The foundations of multi-platform content experiences


Making media content accessible from a range of devices is a simple and compelling. It is likely to be the first experience of a multi-platform service for many consumers, either using a mobile device to control content on their home TV or reversing the process to access home entertainment content through their mobile handset.

However, a complex architecture is required to deliver a seamless experience to the customer. At Mobile World Congress I’ve been exploring some of the back end components which enable the best user experiences:

1. Transformation

Julien Signes, CEO of Envivio, explained some of the challenges involved in ensuring the media owner’s portfolio of content is made available in the best format on the widest range of devices. Envivio’s platform, which is used by companies like AT&T and Comcast, is designed to encode HD video at 4x real-time, allowing content streams to be delivered on demand in one format for your TV, another for your tablet and another for your phone.

The lesson is that behind every video, there needs to be some industrial grade encoding power to ensure the best quality stream.

2. Licensing

Enforcement of content rights is one of the factors shaping what kind of experiences can be offered to customers. For instance, Signes explained how one of his American customers positions its multi-platform content proposition as a virtual replacement for the hard-disked based personal video recorder (PVR) and does so primarily to satisfy the licensing requirements of the content owners.

The customer experience is such that the user thinks they are using their mobile device to access a piece of content stored on the hard disk in their home, when in reality the mobile is simply sending a small piece of meta data to request the original programme direct from the server. From a content licensing perspective, this is acceptable, whereas offering a purely cloud-based system for content access would be unacceptable.

An insight resulting from MEX Pathway #2 was that small developers with multi-platform expertise can actually use the punitive rights management landscape to their advantage.
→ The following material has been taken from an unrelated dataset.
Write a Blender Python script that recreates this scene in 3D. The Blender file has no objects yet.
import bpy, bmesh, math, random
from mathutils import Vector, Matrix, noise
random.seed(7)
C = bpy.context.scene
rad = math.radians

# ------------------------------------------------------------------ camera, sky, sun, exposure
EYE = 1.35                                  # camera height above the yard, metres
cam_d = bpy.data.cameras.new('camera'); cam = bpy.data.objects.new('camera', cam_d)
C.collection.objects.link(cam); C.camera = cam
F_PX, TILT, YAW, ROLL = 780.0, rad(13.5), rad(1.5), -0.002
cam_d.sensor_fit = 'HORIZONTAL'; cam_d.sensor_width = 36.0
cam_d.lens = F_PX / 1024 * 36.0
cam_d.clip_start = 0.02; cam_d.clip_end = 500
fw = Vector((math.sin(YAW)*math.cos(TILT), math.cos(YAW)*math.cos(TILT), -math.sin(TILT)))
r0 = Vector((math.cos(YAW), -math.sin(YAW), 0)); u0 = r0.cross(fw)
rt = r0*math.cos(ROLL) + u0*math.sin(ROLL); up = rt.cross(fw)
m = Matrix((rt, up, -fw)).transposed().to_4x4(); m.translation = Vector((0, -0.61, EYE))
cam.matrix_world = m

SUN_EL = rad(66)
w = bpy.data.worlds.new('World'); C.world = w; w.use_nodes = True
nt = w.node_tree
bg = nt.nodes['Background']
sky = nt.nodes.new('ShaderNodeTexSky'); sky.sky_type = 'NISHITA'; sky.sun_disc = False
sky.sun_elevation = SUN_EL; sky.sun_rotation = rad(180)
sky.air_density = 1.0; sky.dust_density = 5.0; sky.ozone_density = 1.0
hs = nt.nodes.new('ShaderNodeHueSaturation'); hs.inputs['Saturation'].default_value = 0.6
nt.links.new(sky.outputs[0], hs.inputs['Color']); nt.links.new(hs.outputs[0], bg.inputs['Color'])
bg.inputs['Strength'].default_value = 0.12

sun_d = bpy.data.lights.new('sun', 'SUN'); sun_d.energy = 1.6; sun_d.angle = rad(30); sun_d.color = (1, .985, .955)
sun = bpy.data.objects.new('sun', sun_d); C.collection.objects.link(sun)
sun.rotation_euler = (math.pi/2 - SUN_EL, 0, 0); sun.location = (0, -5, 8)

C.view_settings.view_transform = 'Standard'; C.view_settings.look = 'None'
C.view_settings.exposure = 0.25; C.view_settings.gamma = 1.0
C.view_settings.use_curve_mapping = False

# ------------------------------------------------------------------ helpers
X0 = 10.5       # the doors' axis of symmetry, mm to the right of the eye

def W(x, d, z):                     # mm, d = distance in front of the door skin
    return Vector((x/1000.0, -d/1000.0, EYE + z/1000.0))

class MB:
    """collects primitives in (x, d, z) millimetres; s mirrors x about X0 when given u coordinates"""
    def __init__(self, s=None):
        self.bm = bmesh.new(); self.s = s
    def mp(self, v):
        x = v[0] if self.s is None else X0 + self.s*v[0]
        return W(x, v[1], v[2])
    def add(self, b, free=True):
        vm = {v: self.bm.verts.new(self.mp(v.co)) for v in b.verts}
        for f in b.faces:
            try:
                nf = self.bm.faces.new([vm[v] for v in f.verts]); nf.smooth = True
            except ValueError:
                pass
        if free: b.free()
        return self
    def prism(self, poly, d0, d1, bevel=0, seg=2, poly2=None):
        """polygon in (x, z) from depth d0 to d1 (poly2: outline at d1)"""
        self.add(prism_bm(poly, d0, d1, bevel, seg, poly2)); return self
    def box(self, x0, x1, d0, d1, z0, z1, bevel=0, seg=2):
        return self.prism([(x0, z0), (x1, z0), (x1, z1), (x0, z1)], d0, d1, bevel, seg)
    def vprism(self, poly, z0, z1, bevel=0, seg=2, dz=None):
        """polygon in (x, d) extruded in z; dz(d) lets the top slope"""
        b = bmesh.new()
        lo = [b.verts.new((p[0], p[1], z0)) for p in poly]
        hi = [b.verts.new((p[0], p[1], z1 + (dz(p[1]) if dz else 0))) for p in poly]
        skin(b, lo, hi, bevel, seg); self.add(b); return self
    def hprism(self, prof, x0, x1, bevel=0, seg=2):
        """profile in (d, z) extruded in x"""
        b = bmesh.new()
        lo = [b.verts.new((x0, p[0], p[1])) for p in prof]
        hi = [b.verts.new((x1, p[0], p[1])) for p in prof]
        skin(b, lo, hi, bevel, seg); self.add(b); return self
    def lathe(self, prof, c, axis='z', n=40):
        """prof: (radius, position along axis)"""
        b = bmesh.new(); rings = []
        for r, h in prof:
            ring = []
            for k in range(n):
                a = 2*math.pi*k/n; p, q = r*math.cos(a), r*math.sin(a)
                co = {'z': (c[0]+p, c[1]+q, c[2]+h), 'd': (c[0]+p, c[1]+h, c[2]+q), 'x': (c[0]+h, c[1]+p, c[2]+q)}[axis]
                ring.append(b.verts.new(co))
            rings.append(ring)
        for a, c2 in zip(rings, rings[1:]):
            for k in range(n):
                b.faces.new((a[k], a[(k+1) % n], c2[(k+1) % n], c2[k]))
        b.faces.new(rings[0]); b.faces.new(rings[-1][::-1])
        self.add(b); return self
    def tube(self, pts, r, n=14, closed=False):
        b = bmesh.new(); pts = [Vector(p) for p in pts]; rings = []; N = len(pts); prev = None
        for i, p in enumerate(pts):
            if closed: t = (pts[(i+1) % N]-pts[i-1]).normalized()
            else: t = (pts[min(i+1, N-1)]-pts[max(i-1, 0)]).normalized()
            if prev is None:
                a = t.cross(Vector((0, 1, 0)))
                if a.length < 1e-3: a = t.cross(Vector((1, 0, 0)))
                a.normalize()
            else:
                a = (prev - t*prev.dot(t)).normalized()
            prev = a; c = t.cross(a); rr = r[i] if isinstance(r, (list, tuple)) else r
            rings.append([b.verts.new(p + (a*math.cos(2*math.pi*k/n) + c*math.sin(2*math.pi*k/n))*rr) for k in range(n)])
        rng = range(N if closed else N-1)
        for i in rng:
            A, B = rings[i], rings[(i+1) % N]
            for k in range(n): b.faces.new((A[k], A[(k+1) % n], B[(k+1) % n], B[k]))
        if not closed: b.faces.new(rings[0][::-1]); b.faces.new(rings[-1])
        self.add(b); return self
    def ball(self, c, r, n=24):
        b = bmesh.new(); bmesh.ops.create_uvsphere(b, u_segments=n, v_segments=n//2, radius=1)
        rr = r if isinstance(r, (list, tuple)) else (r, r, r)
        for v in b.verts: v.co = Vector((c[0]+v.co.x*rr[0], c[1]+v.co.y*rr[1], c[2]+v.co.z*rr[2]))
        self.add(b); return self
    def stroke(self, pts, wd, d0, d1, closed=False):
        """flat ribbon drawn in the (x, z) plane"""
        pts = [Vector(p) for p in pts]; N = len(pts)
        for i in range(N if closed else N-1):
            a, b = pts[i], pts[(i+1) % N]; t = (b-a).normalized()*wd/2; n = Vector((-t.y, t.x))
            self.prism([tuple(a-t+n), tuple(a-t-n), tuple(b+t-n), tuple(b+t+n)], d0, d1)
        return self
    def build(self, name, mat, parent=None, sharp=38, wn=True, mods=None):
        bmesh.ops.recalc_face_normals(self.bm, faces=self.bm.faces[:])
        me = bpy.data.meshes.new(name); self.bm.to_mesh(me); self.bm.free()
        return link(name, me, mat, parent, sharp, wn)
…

Finnish start-up Sofanatics is doing this by building an application for social communication while watching major league football games. However, it has avoided having to license the football content itself by building a separate UI for laptop and mobile, which can be used while watching the existing TV channel to access the content.

3. Playback

Dominique Jodoin, CEO of Bluestreak, explained how Apple’s iOS devices achieve longer video playback times by employing highly efficient hardware decoding to minimise processor load. Bluestreak has spent years optimising its own playback technology to provide optimal performance for decoding Flash and HTML5 content.

It offers an alternative to Adobe’s own Flash player, claiming higher efficiency and a wider range of customisation options to ensure it runs on TVs, phones, tablets and other digital appliances. This flexibility of deployment is an advantage for service providers in multi-platform scenarios, knowing they’ll be streaming their content to the same player on each device.

A recent project for Bluestreak has seen them extending Orange’s Cinema Series from set-top boxes to an Android tablet, using the same core player technology.

4. Profiling

Envivio’s Signes highlighted another advantage of the virtual PVR approach adopted by one of its customers: it helps them to profile users based in the content they’re ‘recording’. This ability to understand who a customer is and how they behave becomes both more difficult and more rewarding in a multi-platform scenario.

Colm Healy, Vice President and General Manager for Qualcomm in Europe, explained how they’re working with Telefónica to deliver multi-platform profiling for the Spanish operator’s new cross-channel application store.

Using technology acquired from Healy’s old company Xiam (acquired by Qualcomm), the system will be able to recommend apps on a user’s digital TV based on behaviour observed on their mobile device. It provides an opportunity for better personalisation on each individual platform by observing behaviour across all of a user’s digital touchpoints.

There is huge potential for responding to customer behaviour across multi-platform experiences. Ultimately, companies should work towards a scenario where the architecture is intelligent at the application level, so that when a customer starts interacting with a piece of content, the system knows intelligently where best to source it from, the right format in which to present it and how best to handle the interactions.

Companies which develop that expertise first will have a competitive advantage.